Investment is done only in those companies which are part of a particular index. The share of companies added are in same proportion as their weight age in the index.

  1. Multi Cap Funds

Multi Cap funds has the maximum range of investment options, as they can be invested in all type of stocks. The sector or the size of companies is not a hurdle for them.

  1. Large Cap Funds

Here the investment is done to a great extent only in Large Blue chip stocks. Blue Chip stocks represent stable business with predictable future earnings.

  1. Mid Cap Funds

Here the mutual funds invest in relatively smaller companies. As they are neither too big nor too small, they provide a better prospect of future growth. Though there is the chance of these companies being relatively riskier than large cap stocks.

  1. Small Cap Funds

As the name suggests, investment is done in smaller companies and they can grow really fast. But small-cap stocks pose significantly higher risk than other stocks as it also includes penny stocks.

  1. Sector Funds

These funds buy stocks from a specific sector. For example, FMCG based sector fund will buy stocks of only FMCG companies. If an individual is bullish on a particular sector he can invest majorly in the stock from that sector.

  1. Equity Linked Savings Scheme (ELSS)

ELSS Funds are alike to multi cap funds in terms of portfolio management. The difference being that, ELSS saves tax u/s 80C and it has a lock –in period of 3 yrs.

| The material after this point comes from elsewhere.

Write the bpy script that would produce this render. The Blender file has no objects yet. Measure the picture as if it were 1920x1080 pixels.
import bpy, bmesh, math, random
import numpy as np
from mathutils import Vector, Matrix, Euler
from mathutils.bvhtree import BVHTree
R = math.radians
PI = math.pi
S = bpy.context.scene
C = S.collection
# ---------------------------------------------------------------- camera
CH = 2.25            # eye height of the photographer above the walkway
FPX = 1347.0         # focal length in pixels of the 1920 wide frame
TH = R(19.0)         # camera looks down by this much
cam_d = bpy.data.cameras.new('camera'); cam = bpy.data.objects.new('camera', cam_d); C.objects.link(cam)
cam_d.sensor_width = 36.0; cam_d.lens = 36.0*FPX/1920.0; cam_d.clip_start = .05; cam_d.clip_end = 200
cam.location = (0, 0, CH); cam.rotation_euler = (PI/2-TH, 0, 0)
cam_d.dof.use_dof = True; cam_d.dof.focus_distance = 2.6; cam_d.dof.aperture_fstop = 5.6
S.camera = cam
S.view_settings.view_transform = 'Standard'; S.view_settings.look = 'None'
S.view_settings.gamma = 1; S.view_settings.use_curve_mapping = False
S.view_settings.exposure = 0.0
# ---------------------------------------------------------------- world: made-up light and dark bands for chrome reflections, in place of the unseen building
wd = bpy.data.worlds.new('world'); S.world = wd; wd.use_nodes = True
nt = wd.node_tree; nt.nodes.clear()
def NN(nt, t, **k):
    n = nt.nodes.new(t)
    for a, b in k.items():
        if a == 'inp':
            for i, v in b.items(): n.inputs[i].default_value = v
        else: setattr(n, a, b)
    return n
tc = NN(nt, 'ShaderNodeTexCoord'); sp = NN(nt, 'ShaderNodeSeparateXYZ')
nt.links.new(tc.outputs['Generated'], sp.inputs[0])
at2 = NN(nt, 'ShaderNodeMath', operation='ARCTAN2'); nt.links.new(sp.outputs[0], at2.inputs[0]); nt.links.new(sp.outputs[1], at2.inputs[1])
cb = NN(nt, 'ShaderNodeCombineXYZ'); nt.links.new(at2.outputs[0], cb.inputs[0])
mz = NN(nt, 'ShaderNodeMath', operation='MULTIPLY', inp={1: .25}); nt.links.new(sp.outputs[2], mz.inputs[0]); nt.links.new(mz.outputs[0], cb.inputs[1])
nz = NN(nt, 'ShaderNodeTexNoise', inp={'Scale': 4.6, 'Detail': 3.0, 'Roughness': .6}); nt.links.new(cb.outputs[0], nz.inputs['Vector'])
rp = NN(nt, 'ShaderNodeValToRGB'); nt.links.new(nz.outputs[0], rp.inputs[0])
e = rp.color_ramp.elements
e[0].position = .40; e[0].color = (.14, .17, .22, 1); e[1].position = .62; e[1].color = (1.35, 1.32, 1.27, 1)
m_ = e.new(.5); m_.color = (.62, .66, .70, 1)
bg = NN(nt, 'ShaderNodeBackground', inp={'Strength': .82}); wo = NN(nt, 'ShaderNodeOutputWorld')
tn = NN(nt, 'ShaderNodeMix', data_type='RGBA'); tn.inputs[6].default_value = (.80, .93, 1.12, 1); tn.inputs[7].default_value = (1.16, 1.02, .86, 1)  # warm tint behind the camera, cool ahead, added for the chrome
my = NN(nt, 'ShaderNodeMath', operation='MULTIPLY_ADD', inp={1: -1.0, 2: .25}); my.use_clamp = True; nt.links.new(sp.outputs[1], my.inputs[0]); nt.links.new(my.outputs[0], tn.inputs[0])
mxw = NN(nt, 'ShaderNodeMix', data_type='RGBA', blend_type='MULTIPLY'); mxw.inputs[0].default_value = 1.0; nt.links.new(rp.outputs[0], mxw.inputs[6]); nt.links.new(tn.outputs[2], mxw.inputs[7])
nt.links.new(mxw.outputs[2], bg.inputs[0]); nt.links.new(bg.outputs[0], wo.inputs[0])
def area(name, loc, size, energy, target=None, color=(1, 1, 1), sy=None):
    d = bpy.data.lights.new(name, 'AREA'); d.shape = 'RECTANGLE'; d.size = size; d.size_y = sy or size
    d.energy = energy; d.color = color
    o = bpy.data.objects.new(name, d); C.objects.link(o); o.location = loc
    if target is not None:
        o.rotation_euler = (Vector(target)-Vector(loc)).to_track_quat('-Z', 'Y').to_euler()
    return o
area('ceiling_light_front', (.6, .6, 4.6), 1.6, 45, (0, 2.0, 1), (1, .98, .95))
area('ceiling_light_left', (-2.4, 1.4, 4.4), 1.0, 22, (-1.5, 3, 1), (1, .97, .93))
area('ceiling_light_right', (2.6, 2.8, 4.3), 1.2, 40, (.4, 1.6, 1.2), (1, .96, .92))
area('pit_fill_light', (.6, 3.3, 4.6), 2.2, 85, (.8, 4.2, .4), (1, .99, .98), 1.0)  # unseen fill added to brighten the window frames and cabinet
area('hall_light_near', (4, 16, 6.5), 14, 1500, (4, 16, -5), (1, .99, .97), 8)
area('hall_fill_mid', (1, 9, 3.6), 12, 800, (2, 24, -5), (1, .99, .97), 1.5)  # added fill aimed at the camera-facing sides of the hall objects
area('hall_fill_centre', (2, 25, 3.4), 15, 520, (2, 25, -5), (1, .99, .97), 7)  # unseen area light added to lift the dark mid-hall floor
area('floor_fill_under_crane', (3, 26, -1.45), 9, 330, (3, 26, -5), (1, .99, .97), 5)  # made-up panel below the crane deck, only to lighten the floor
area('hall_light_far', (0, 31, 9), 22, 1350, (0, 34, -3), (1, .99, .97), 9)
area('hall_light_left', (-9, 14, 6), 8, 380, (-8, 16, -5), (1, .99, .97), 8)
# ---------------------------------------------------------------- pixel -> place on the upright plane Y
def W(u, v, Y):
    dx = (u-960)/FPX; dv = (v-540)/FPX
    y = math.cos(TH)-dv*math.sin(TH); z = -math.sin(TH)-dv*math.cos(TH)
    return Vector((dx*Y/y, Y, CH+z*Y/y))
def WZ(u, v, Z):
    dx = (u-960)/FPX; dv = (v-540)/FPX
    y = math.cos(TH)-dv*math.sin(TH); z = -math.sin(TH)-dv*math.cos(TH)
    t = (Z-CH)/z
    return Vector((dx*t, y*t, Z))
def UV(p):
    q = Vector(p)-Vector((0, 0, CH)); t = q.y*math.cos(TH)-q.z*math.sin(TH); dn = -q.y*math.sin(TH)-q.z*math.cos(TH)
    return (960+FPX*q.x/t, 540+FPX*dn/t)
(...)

Additional Reading: Does size of mutual fund really matter?

Debt Based Funds

As the name states, debt based funds will have a portfolio which invests largely in debt instruments. The returns from these funds though more assured are much lower, compared to Equity based funds. Debt based funds are further divided into Short Term and Long Term and has following sub types –

Short Term Funds –

  1. Money Market Fund

These are suitable for investors whose investment horizon is one year or less. They are a good alternative for people who want to invest but would like safety like bank’s savings account. These funds invest majorly in T-Bills, Repos, Certificate of Deposits, commercial papers etc. The income earned is usually in the form of “interest”.

  1. Liquid Funds

Liquid funds is similar to Money Market Funds, the only exception being its objective, which is to emulate the bank’s savings account. These funds can also offer linked Debit Cards etc.

Long Term Funds –

  1. Gilt Funds

GILT funds are considered the best in terms of quality of portfolio as they only invest in high quality government bonds as a result there is almost negligible chance of default even in long term. Though the returns are comparatively less than Equity funds, it is a much safer investment.

  1. Floating Rate Funds

These type of mutual funds invest in debt instruments which only has floating interest rates like bank loans, bonds etc. When interest rate falls or rises, interest paid by these funds also falls and rises.

  1. Fixed Maturity Plans (FMP’s)

Though they are similar to banks fixed deposits, in reality they aren’t because their returns are not fixed. Over a period of time they can give as much returns as fixed deposits but net of tax returns of FMPs will be better than fixed deposits as they provide indexation benefits.